Early pilots—such as India’s DST-backed CCU testbeds and Europe’s first commercial-scale plants—serve as learning platforms to validate integration, costs, and operational reliability, but large-scale deployment will depend on cluster-based scale-up, as emphasised by the IPCC AR6, which highlights the need for early CO2 transport and storage planning to avoid long-term emissions lock-in. For India, the GCCA–TERI India Roadmap identifies CCUS as indispensable for achieving net-zero by 2070, following a pragmatic pathway: pilot today to build confidence, cluster in the 2030s to reduce costs, and institutionalise CCUS by mid-century so that low-carbon cement becomes the default, not a niche, in the country’s infrastructure growth.

Conclusion
Cement will remain indispensable to India’s development, but its long-term viability hinges on addressing its hardest emissions challenge—process CO2 from calcination—which efficiency gains, alternative fuels, and clinker substitution alone cannot eliminate; global evidence from the IPCC, IEA, and GCCA confirms that Carbon Capture, Utilisation and Storage (CCUS) is the only scalable pathway capable of delivering the depth of reduction required for net zero. With early commercial projects emerging in Europe and structured pilots underway in India, CCUS has moved beyond theory into a decisive decade where learning, localisation, and integration will shape outcomes; however, success will depend less on technology availability and more on collective execution, including coordinated policy frameworks, shared transport and storage infrastructure, robust carbon markets, and carbon-literate capabilities.

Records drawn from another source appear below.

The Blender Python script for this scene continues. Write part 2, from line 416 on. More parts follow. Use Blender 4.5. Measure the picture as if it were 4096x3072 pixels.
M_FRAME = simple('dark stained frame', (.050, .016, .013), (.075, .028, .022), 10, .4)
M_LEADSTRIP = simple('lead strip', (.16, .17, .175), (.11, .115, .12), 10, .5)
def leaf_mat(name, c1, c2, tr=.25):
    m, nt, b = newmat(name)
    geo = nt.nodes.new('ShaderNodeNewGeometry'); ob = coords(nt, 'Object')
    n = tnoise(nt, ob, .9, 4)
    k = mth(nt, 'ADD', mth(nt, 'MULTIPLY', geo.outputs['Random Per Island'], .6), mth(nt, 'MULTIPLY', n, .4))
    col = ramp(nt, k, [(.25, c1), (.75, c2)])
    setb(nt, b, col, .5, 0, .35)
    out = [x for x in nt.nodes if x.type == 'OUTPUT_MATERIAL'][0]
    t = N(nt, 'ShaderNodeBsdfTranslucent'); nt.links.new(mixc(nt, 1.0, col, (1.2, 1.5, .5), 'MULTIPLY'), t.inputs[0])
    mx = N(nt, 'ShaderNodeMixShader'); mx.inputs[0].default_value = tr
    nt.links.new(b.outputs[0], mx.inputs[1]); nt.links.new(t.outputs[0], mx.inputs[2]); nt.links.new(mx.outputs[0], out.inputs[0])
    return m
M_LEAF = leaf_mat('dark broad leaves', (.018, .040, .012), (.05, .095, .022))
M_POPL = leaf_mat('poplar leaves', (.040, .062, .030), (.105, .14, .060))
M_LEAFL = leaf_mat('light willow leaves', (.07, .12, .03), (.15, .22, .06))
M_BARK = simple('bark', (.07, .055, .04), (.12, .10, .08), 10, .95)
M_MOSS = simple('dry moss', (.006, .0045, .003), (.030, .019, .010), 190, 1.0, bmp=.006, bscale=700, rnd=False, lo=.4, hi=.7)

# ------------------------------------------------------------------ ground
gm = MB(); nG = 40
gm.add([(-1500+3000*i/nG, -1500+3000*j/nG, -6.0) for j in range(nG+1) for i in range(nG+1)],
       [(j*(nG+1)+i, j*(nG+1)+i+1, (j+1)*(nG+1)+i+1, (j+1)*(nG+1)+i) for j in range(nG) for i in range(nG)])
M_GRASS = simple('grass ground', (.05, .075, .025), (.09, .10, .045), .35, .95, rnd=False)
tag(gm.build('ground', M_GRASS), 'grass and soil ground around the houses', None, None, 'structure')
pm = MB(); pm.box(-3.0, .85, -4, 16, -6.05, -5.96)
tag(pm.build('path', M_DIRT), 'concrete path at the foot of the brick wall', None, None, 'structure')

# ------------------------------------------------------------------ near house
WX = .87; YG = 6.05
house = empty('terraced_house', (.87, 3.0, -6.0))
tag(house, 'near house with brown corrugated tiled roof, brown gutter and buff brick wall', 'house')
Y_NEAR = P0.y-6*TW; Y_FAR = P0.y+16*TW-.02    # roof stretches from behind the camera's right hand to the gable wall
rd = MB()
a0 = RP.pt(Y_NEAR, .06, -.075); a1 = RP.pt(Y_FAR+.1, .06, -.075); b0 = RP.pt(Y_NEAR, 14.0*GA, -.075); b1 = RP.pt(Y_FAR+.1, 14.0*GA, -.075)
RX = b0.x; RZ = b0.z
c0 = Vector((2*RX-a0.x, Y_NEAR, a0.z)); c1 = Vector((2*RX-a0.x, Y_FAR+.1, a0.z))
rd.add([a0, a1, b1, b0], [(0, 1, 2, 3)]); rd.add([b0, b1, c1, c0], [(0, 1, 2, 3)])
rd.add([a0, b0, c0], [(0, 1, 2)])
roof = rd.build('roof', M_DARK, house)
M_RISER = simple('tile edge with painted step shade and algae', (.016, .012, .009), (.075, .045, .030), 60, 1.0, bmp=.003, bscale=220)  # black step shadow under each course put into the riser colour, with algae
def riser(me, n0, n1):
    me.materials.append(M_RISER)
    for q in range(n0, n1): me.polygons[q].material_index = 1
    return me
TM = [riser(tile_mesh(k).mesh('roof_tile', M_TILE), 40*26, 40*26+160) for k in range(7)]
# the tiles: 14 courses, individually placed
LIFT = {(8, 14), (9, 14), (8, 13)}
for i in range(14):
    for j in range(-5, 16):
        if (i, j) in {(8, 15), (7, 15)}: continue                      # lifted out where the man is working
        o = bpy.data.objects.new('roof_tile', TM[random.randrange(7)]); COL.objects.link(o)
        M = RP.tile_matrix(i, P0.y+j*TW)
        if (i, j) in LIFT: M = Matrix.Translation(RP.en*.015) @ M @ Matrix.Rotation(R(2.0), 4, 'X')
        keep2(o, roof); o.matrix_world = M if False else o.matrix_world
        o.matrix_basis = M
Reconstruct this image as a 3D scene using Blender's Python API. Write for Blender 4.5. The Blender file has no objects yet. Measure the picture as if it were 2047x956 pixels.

For India, a deliberate transition from pilots to practice—anchored in cluster-based deployment, supported by public–private partnerships, and aligned with national development and climate goals—can transform CCUS from a high-cost intervention into a mainstream industrial solution, enabling the cement sector to keep building the nation while sharply reducing its climate footprint.